Tuesday, August 29, 2006

What I Love About Boxing.

How can I explain what boxing means to me? Why do I love boxing and boxers so much? To some people it is just two Neanderthals, slugging it out. To others it is a game of strategy, one man out thinking and outfighting another, using his brain to win the fight. And still to others it is just another sport to be viewed and cheered (or jeered) and bet on. And it is all those things, but to me, and to real fight fans, it is like an unfolding drama, an opera being played, each round representing another act. If you look closely enough you will see the human drama that is being played out in the ring.

Where, but in the ring is a man truly naked to the world, every virtue and every character flaw visible for all the world to see. Where but in boxing can a man be on top of the world one day (think Mike Tyson, Buster Douglas, Roberto Duran) and hit rock bottom the very next? And where but in boxing can someone fall so low, and fight his way back to a championship and respect, as Duran did. It took the entire 1980's for Duran, to comeback from the "No Mas" fight with Sugar Ray Leonard; losing a decision to Wilfredo Benitez, beating Davey Moore for the Junior Middleweight title, fighting a much bigger Marvin Hagler, the Middleweight Champion, to a standstill (Duran was a natural lightweight) in a great losing effort, and getting knocked out by Tommy Hearns, in possibly Hearns greatest knockout ever, and then in 1989, nearing forty years of age, fought and beat Iran Barkley to win the Middleweight title.

Buster Douglas, a mediocre fighter at best, having fought the fight of his life, knocking out Mike Tyson and winning the Heavyweight title, in what may be the greatest upset of any sport, lost the heavyweight title, in humiliating fashion, in his very first defense, against Evander Holyfield. Holyfield himself was thought to be washed up and easy prey for Mike Tyson a few years later, but rose to the occasion, in their classic good guy vs. bad guy battles in the 1990's, beating and humiliating Tyson, so bad, that Tyson snapped in their second fight and bit Evander in the ear, not once, but twice, thereby getting disqualified, which I believe was his intention.

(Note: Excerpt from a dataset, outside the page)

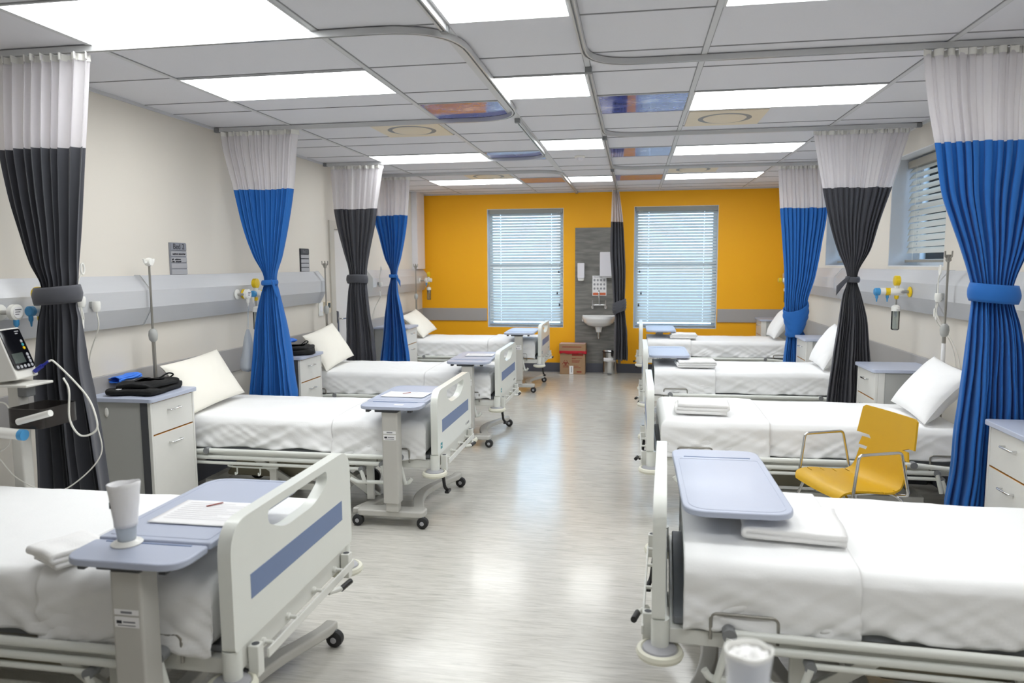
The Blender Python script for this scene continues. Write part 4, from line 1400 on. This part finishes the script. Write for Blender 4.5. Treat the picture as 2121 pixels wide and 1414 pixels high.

How easy it is, to call a fighter a bum, when he loses a fight, especially when he loses in what appears to be in embarrassing fashion, until you step back and look at the big picture. Even the lowly "tomato can", a club fighter with more losses than wins, used just for the purpose of building up the record of an up and coming fighter, devoid of any great skills, speed and a decent punch, deserves our respect, when you think about what heart, what courage, what mental stamina it takes, to step into the ring against the likes of Mike Tyson, Muhommed Ali, George Foreman, Oscar De La Hoya or any number of great fighters, knowing full well your whole purpose for the evening is to get beat up, maybe knocked out, possibly worse. Still they make that lonely walk from the dressing room, down the aisle and into the ring, hoping beyond hope that "Maybe, just maybe, this is my lucky night". And when it is all over, and though the world may call him a bum, still he stands tall, because he knows what he has done and what it took to do it. The late Jerry Quarry, may he rest in peace, said it best "No coward ever stepped into the ring". He should know, there were none braver.

1 comment:

lawrence said...

nice writing randyman... glad to see you in the blogosphere.